Nigella’s New Italian Food App Leaves A Bad Taste [Review]

Nigella’s New Italian Food App Leaves A Bad Taste [Review]

Turns out Nigella quite likes Italian food

Co-inciding with her latest TV series, Nigella Lawson’s latest foodie app, Nigellissima is now on the App Store. The theme is simple, delicious Italian food. Nigella, as always, makes amazing dishes look effortless.

The new app is free, but huge, demanding 750MB of storage space on your iOS device. That would be OK if it was packed with useful content. But it’s not.

The Nigellissima app is much more about Nigella herself than it is about the food she creates. Understandable to an extent; after all, she is her own brand. Like any celebrity, she has to market herself to sell her products. Sadly, I think the balance is wrong this time. The app comes with just nine recipes, and lots of filler material.

If those nine recipes leave you wanting more, you’ll probably find your way to the app’s built-in Nigella store. There, you’ll find links to a huge range of Nigella’s published works. If you want the full Nigellissima, you’ll be directed to the iBooks Store where you can buy it. Don’t forget to watch the videos of Nigella explaining, with a smile, what inspired and influenced her to make this app. And the Social Feeds section, where all of Nigella’s Facebook, Twitter and blog posts are conveniently aggregated for your Nigelleration.

It’s too much. Even though I admire Nigella for her culinary expertise, this app leaves me cold. It’s overcooked, and overstuffed with inducements to buy. It’s little more than a glorified 750MB advertisement.

Nigella’s New Italian Food App Leaves A Bad Taste [Review]

Buy! Buy! Buy!

We’ve reached a point where the App Store is just another shop window for celebrities to fill, just another box for them to tick while they build up their brand awareness in the pre-Christmas months.
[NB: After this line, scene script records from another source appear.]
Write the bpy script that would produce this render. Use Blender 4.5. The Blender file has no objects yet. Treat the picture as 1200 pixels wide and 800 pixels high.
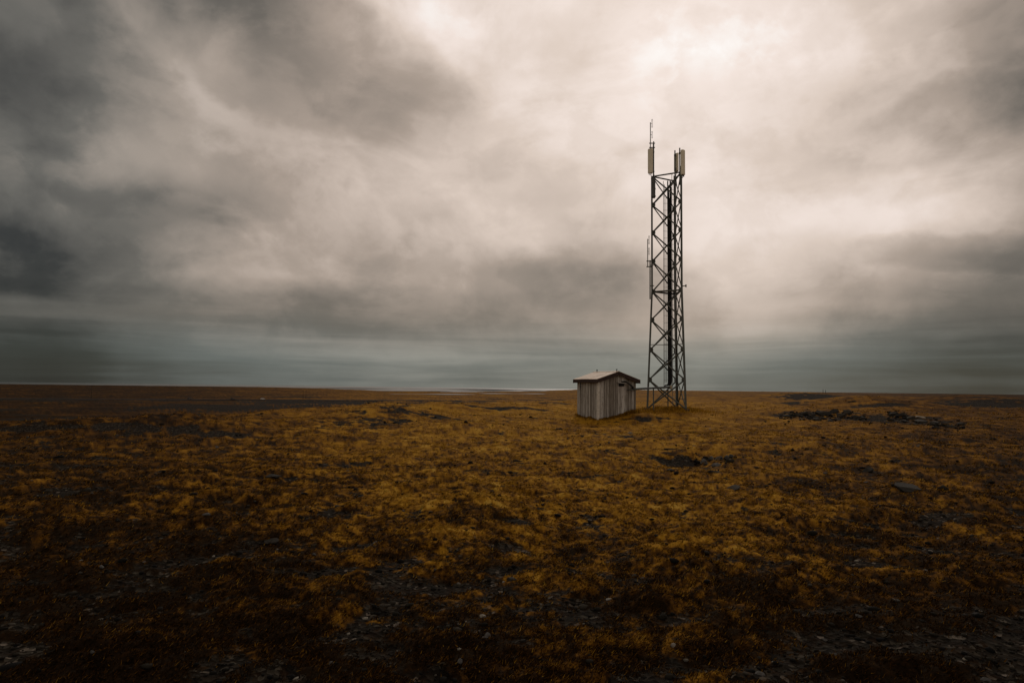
import bpy, bmesh, math, random
import numpy as np
from mathutils import Vector, Matrix

random.seed(7)
rng = np.random.default_rng(11)
R = math.radians
C = bpy.context.scene
COL = C.collection

# ------------------------------------------------------------------ camera
EYE = 1.7
PITCH, ROLL = R(3.91), R(0.70)
FOC = 800.0                                   # focal length in photo pixels (24 mm on a 36 mm frame, 1200 px)
fw = Vector((0, math.cos(PITCH), math.sin(PITCH)))
r0 = Vector((1, 0, 0))
u0 = Vector((0, -math.sin(PITCH), math.cos(PITCH)))
rt = r0 * math.cos(ROLL) + u0 * math.sin(ROLL)
up = u0 * math.cos(ROLL) - r0 * math.sin(ROLL)
cam_d = bpy.data.cameras.new('camera')
cam = bpy.data.objects.new('camera', cam_d)
COL.objects.link(cam)
m = Matrix.Identity(4)
for i in range(3):
    m[i][0], m[i][1], m[i][2] = rt[i], up[i], -fw[i]
m[0][3], m[1][3], m[2][3] = 0, 0, EYE
cam.matrix_world = m
cam_d.sensor_width = 36
cam_d.lens = 24
cam_d.clip_start = 0.1
cam_d.clip_end = 200000
C.camera = cam

def ray(px, py):
    return fw + rt * ((px - 600) / FOC) - up * ((py - 400) / FOC)

def at(px, py, Y):
    """surveyed point: where the sight line meets the vertical plane y = Y"""
    d = ray(px, py)
    return Vector((0, 0, EYE)) + d * (Y / d.y)

def srgb(r, g, b):
    f = lambda c: c / 255 / 12.92 if c / 255 <= .04045 else ((c / 255 + .055) / 1.055) ** 2.4
    return (f(r), f(g), f(b), 1)

# ------------------------------------------------------------------ world, sun, exposure
SUN_AZ, SUN_EL = R(12), R(32)
C.view_settings.view_transform = 'Standard'
C.view_settings.look = 'None'
C.view_settings.exposure = 0
C.view_settings.gamma = 1
C.view_settings.use_curve_mapping = False

W = bpy.data.worlds.new('World')
C.world = W
W.use_nodes = True
NT = W.node_tree
NT.nodes.clear()

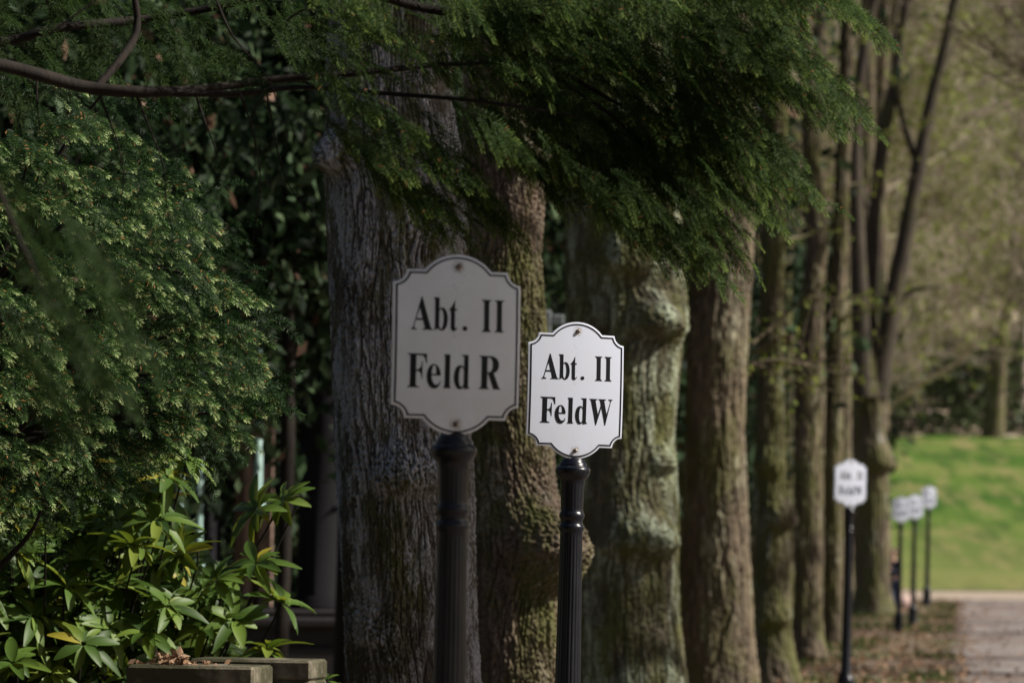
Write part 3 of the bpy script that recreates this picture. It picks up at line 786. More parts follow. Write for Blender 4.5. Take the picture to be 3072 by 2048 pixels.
def sign_post(loc, yaw, lean, lines, plate_mat, iron, label, name_mats, detail=True, lean2=0.0):
    root = empty('sign_post', loc, 0, label, 'sign', 'enamel plot signs on iron posts')
    root.rotation_euler = (lean2, lean, 0)
    z0 = 1.785
    # post: turned iron column, fluted shaft, two rings, swelling collar
    k = 1 / 1.849 / 976.0
    prof = [(0.0, .085), (0.03, .085), (0.05, .078), (0.25, .074), (0.28, .080), (0.30, .068), (0.36, .0445, .0016), (0.9, .0415, .002)]
    def zz(y): return z0 - (y - 318) * k
    prof += [(zz(1000), 65 * k, .0018), (zz(760), 62.5 * k, .0018), (zz(735), 62 * k, 0), (zz(726), 64 * k), (zz(718), 69 * k), (zz(706), 71.5 * k), (zz(694), 70 * k), (zz(688), 64 * k), (zz(684), 62 * k), (zz(664), 62 * k),
             (zz(658), 64 * k), (zz(650), 69 * k), (zz(638), 71 * k), (zz(627), 69 * k), (zz(621), 65 * k), (zz(612), 62 * k), (zz(600), 62.5 * k, .001), (zz(470), 66 * k, .001), (zz(450), 67 * k), (zz(438), 72 * k),
             (zz(424), 84 * k), (zz(408), 94 * k), (zz(392), 98 * k), (zz(380), 97 * k), (zz(371), 90 * k), (zz(366), 80 * k), (zz(360), 77 * k), (zz(352), 76 * k), (zz(346), 70 * k), (zz(340), 66 * k), (zz(332), 64 * k), (zz(326), 56 * k), (zz(319), 48 * k), (zz(314), 40 * k), (zz(300), 20 * k), (zz(290), 0.0001)]
    mb = MB(); lathe(mb, prof, 120, 20); mb.build('post', iron, root)
    sx = 1 / math.cos(yaw)
    pr = bpy.data.objects.new('plate', None)
    # plate body
    mb = MB(); O = plate_outline(0); n = len(O)
    rings = [0.0, .15, .3, .45, .6, .72, .82, .9, .95, .98, 1.0]
    V = [np.array([[0, 0]])] + [O * r for r in rings[1:]]
    A = np.vstack(V)
    D = dome(A[:, 0], A[:, 1])
    D[-n:] -= 0.0012; 
    front = np.stack([A[:, 0] * U * sx, -D, A[:, 1] * U], -1)
    i = np.arange(n); j = (i + 1) % n
    mb.add(front, np.stack([np.zeros(n, int), 1 + i, 1 + j], -1))
    Fq = np.vstack([np.stack([1 + r * n + i, 1 + (r + 1) * n + i, 1 + (r + 1) * n + j, 1 + r * n + j], -1) for r in range(len(rings) - 2)])
    mb.f4.append(Fq)
    e1 = front[-n:]; e2 = e1 + np.array([0, 0.0028, 0])
    mb.add(np.vstack([e1, e2]), np.stack([i, n + i, n + j, j], -1))
    back = np.stack([A[:, 0] * U * sx, -D + 0.0028, A[:, 1] * U], -1)
    mb.add(back, np.stack([np.zeros(n, int), 1 + j, 1 + i], -1))
    mb.f4.append(Fq[:, ::-1] + (mb.n - len(back)))
    plate = mb.build('plate', plate_mat, root)
    plate.location = (0, -0.012, z0 + 0.206); plate.rotation_euler = (0, 0, yaw)
    # black line round the plate
    mb = MB(); a = plate_outline(12.5); b = plate_outline(21.5)
    W = np.vstack([a, b]); VV = np.stack([W[:, 0] * U * sx, -(dome(W[:, 0], W[:, 1]) + 0.0011), W[:, 1] * U], -1); n = len(a); i = np.arange(n); j = (i + 1) % n
    mb.add(VV, np.stack([i, n + i, n + j, j], -1)); mb.build('border_line', M['sign_black'], plate, smooth=True)
    for L in lines: glyph_mesh('inscription', L, sx, M['sign_black'], plate)
    # two bolts
    for yb in (402, -408):
        mb = MB(); r = 12.5 * U
        pr_ = [(0.0, r * 1.25), (0.001, r * 1.2), (0.0012, r), (0.007, r * 0.97), (0.0095, r * 0.7), (0.0105, 0.0001)]
        P = MB(); lathe(P, pr_, 16); v = P.v[0]
        v2 = np.stack([v[:, 0], -v[:, 2] - dome(0, yb), v[:, 1] + yb * U], -1); mb.add(v2, P.f4[0]); mb.build('bolt', M['bolt'], plate)
    # bracket holding the plate to the post
    mb = MB(); box(mb, -0.016, 0.016, 0.0, 0.008, z0 - 0.005, z0 + 0.40, 0.001); mb.build('bracket', iron, root)
    return root


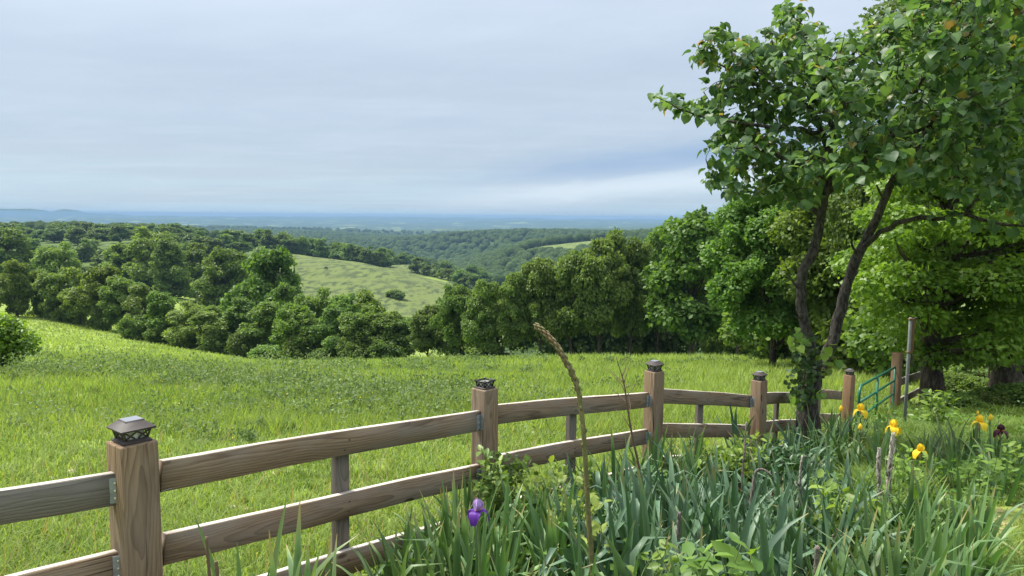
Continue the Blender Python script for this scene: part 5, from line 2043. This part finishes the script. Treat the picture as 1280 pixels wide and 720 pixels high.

This app is little more than a vehicle to promote other products, and it feels like one too.

Perhaps I sound overly critical, and if so I apologize. I’m exasperated with the system that pushes apps like this to the fore, not with the app itself, or with Nigella Lawson.

I quite like her recipes. I’ve got a copy of Nigella Express on the kitchen shelf and refer to it often. She’s a master of good, simple, no-fuss cooking.

My advice is: don’t bother downloading Nigellissima. If you want the book, grab it directly from the iBooks Store, or buy a paper copy that will last better in your kitchen anyway. If you want recipes, grab Nigella’s Quick Collection apps for iPhone or iPod, each one of them reasonably priced and stuffed with useful recipe ideas. They’re much more useful.